Scene script records:
********

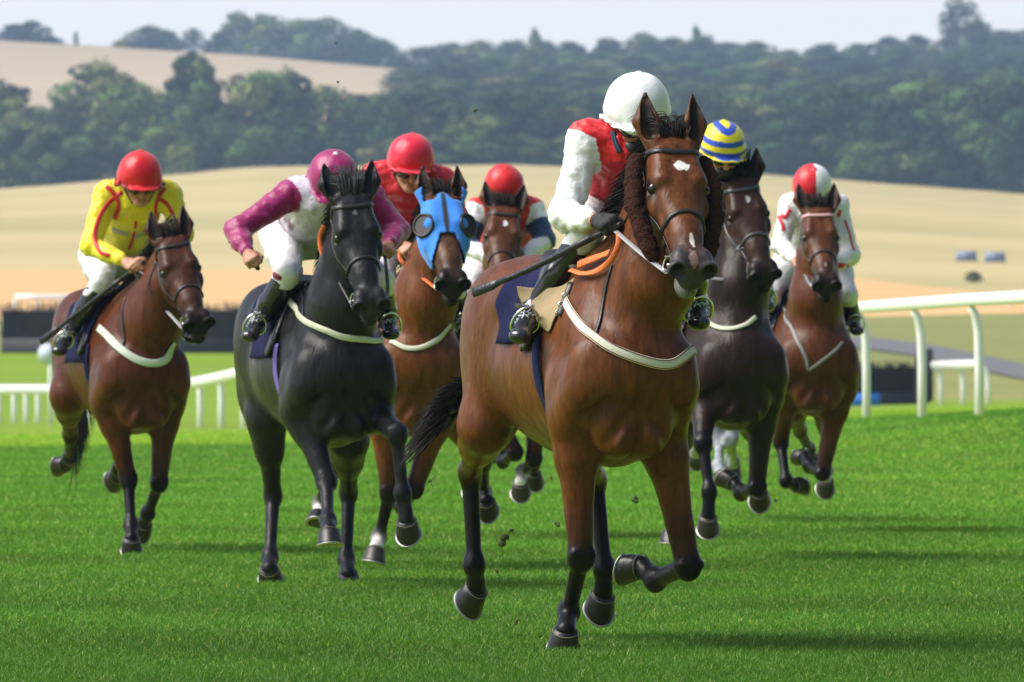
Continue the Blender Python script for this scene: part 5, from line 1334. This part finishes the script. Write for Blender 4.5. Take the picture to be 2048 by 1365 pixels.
HORSES['right'] = dict(label='bay horse at the right of the field with pink beaded browband and thin grey breastplate', px=1612, Y=55.0, yaw=5, pitch=1, dz=.0, scale=1.0, vox=.011, hvox=.0052,
    col=(.10, .030, .009), face=(.090, .030, .011), poll=(1636, 410), muzzle=(1657, 572), hyaw=0, hroll=0, ears=(.2, .1), brow='beads',
    legs=dict(RF=[(1562, 885, False), (1572, 962, True), (1588, 970, False), (1606, 966, False), dict(front=(0, 0, -1))],
              LF=[(1645, 945, True), (1618, 930, False), (1609, 916, False), (1598, 908, False)],
              RH=[(1580, 810), (1600, 860, False), (1618, 900, False), (1622, 915, False), (1626, 925, False)],
              LH=[(1660, 820), (1656, 900, False), (1653, 940, True), (1652, 960, True), (1650, 978, False), dict(sock=WSK, pale=True, front=(0, -.25, -1))]),
    marks=[(.42, .45, .0, .008, 3, .5, (.5, .48, .46))],
    straps=[dict(pts=[(1565, 594), (1580, 652), (1609, 710), (1617, 742)], w=.011, mat='greystrap'), dict(pts=[(1617, 742), (1645, 722), (1670, 702), (1686, 684)], w=.011, mat='greystrap')], cloth=(-.3, .18), clothz=1.4)
HORSES['grey'] = dict(label='pale grey horse hidden behind the dark brown one, only its dappled leg showing', px=1420, Y=58.0, yaw=6, pitch=1, dz=.0, scale=.96, vox=.014, hvox=.008,
    col=GREY, face=GREY, points=(.32, .34, .37), poll=(1442, 470), muzzle=(1450, 600),
    legs=dict(RF=[(1440, 885, True), (1436, 930, True), (1440, 948, True), (1446, 968, True)],
              LF=[(1462, 880, True), (1468, 925, False), (1466, 930, False), (1464, 945, False)],
              RH=[(1400, 780), (1395, 870, False), (1392, 900, False), (1392, 910, False), (1392, 920, False)],
              LH=[(1450, 780), (1460, 870, False), (1462, 920, False), (1462, 935, False), (1462, 950, False)]), mane=(.2, .2, .21), cloth=(-.3, .2), clothz=1.5)
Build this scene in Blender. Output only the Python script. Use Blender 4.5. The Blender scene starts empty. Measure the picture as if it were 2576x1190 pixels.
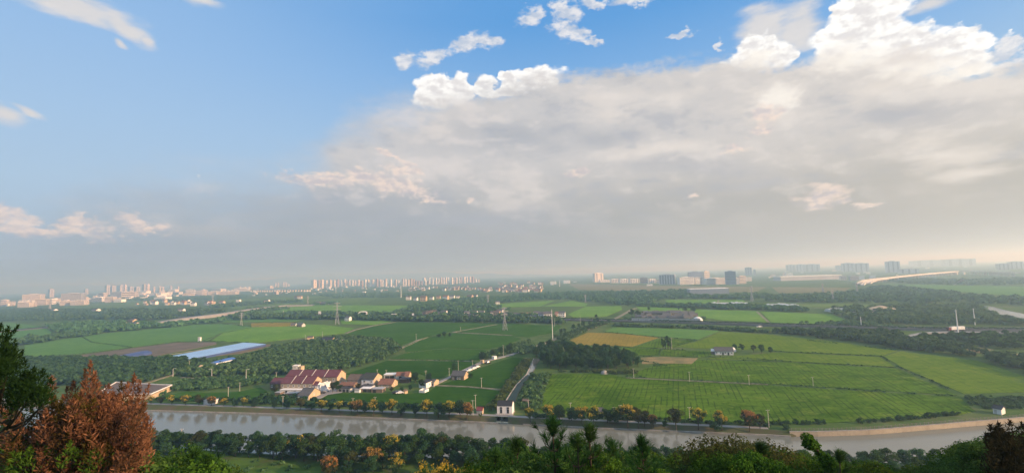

********

--- Set task ---
Across the data, tally the lines containing "Blender" and give back the number alone.

--- Solved problem ---
2